As the minister himself has taken up the issue of quality education as a challenge, there are seemingly some quarters which find, rightly or wrongly, the assessment of quality as a bashing of the government's education policy itself. Top academicians are quite justifiably and seriously concerned over the falling quality in higher secondary education. The dismissal of such concerns will tantamount to justification of low quality. In this context, criticisms are largely based on facts. Discarding such criticisms will not only lead to further erosion of quality but also encourage those who resort to cheating in passing the exams.
On its part, the government has been spending a large amount of money for promoting the cause of education. This is a welcome sign that the education sector has been receiving the highest budgetary fund allocation. None would like to see any wastage of public money for reasons of ineffective governance in the sector. Guardians send their sons and daughters to receive quality education but they will also be the first ones to taste the bitter pill if their wards do not qualify for the next higher echelons of education, not to speak of higher studies abroad.

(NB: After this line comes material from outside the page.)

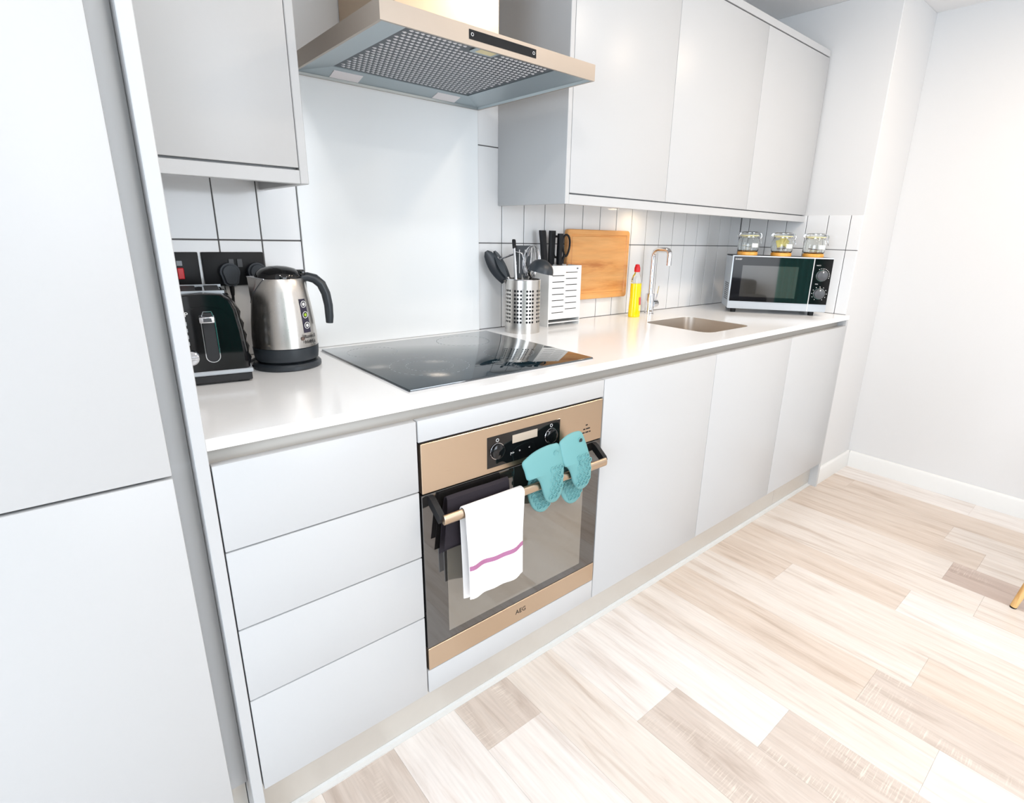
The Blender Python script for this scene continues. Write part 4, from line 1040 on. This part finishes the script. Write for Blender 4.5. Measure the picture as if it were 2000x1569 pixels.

It is the primary responsibility of the government to devise ways and means to ensure quality education. Higher pass percentage may make a government popular in terms of votes but at the end of the day, the nation would be a greater loser. Today, many top officials, as reports said, cannot communicate with the global community convincingly because of their poor educational quality. Such a grim situation will have a serious bearing on the country and the nation in the days ahead. Without making a dig at critics, it will be prudent and patriotic for the authorities concerned to plug all the holes through which quality is missed.